The Office of the Superintendent of Financial Institutions (OSFI) published an advisory Monday, spelling out new disclosure requirements for big banks.

In July 2013, the Basel Committee on Banking Supervision established a requirement for the annual public disclosure of selected data that it uses to assess whether an institution is to be considered systemically important, including measures of interconnectedness, complexity, and asset exposure.

The disclosure requirement applies to large globally active banks. OSFI’s advisory says that federally regulated banks that meet the definition as of the end of financial year 2013 are required to publicly disclose in the required data in their interim financial reports in the first quarter of 2015.

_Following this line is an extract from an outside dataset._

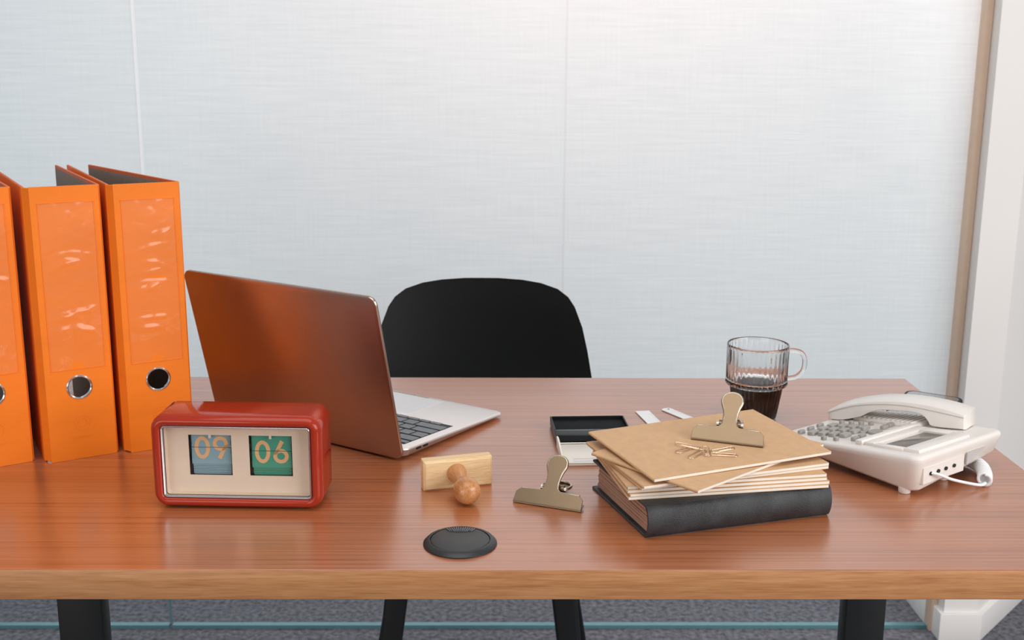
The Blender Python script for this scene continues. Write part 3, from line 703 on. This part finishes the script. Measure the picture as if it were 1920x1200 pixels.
# ------------------------------------------------------------------ ink pad
ik = thing('ink_pad', 'open stamp ink pad, black box behind and cream lid in front', 'ink pad', (0.0745, 1.2290, D), (0, 0, radians(3.0)))
IW = 0.094
bm = bmesh.new(); box(bm, 0, IW, 0.074, 0.152, 0.0015, 0.004, 0.001); bxo = obj('box_bottom', bm, 'ink_case', ik, 40)
for (a, b, c, d_) in ((0, 0.0022, 0.074, 0.152), (IW-0.0022, IW, 0.074, 0.152), (0.0022, IW-0.0022, 0.1498, 0.152), (0.0022, IW-0.0022, 0.074, 0.0762)):
    boxo('box_wall', 'ink_case', bxo, a, b, c, d_, 0.004, 0.0125, 0.0006, 1)
boxo('foam', 'ink_black', ik, 0.0024, IW-0.0024, 0.103, 0.1496, 0.004, 0.0085, 0.0008)
boxo('divider', 'grey_line', ik, 0.0024, IW-0.0024, 0.1005, 0.1028, 0.004, 0.0105, 0.0005, 1)
bm = bmesh.new(); box(bm, 0, IW, 0.0, 0.070, 0.0, 0.0030, 0.001); ld = obj('lid', bm, 'tray', ik, 40)
for (a, b) in ((0, 0.0022), (IW-0.0022, IW)):
    bm = bmesh.new(); prism(bm, [(0.0, 0.003), (0.070, 0.003), (0.072, 0.0125), (0.064, 0.0135), (0.045, 0.0120), (0.012, 0.0075), (0.0, 0.0045)], a, b, 0.0005, 1, axis='x'); obj('lid_wall', bm, 'tray', ld, 40)
boxo('lid_wall', 'tray', ld, 0.0022, IW-0.0022, 0.0, 0.0022, 0.003, 0.0042, 0.0005, 1)
boxo('latch_recess', 'white_plastic', ld, 0.014, 0.042, 0.0075, 0.0140, 0.003, 0.0037, 0.0003, 1)
boxo('latch_lip', 'tray', ld, 0.014, 0.042, 0.0140, 0.0165, 0.003, 0.0046, 0.0004, 1)
bm = bmesh.new(); tube(bm, [(0.003, 0.0720, 0.0030), (IW-0.003, 0.0720, 0.0030)], 0.0014, 8); obj('hinge', bm, 'steel', ik, 50)

# ------------------------------------------------------------------ rulers
def ruler(x, y, ang, wd, ln, rnd, label):
    bm = bmesh.new()
    pts = [(0, 0), (ln, 0), (ln, wd), (0, wd)] if not rnd else [(0.004, 0), (ln, 0), (ln, wd), (0.004, wd), (0.0012, wd*0.85), (0, wd/2), (0.0012, wd*0.15)]
    prism(bm, pts, 0.0004, 0.0016, 0.0003, 1)
    t = thing('ruler', label, 'ruler', (x, y, D), (0, 0, radians(ang)), 'short white rulers by the notebooks')
    bl_ = obj('blade', bm, 'white_plastic', t, 30)
    for i in range(24):
        boxo('tick_mark', 'joint_grey', bl_, 0.014+0.0035*i, 0.0144+0.0035*i, wd-0.0035 if i % 5 else wd-0.0055, wd-0.0004, 0.0016, 0.00168)
    if rnd:
        bm = bmesh.new(); loft(bm, [[(0.0065+0.0016*cos(2*pi*i/16), wd*0.62+0.0016*sin(2*pi*i/16), zz_) for i in range(16)] for zz_ in (0.0012, 0.00168)]); obj('hang_hole', bm, 'black', bl_)
ruler(0.1823, 1.4388, -80, 0.0192, 0.115, False, 'white square ended ruler sticking out from behind the notebooks')
ruler(0.2165, 1.4490, -60, 0.0150, 0.105, True, 'white ruler with rounded end and hanging hole beside the mug')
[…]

In Canada, all of the big five banks (Bank of Montreal, CIBC, Royal Bank of Canada, Bank of Nova Scotia, and Toronto-Dominion Bank) currently meet the criteria requiring disclosure, OSFI notes.

The advisory notes that banks may choose to disclose the required information in their annual reports to shareholders. “These banks are required to publicly disclose, at a minimum, the Canadian-dollar denominated values of the 12 indicators comprising the G-SIB assessment methodology,” it notes.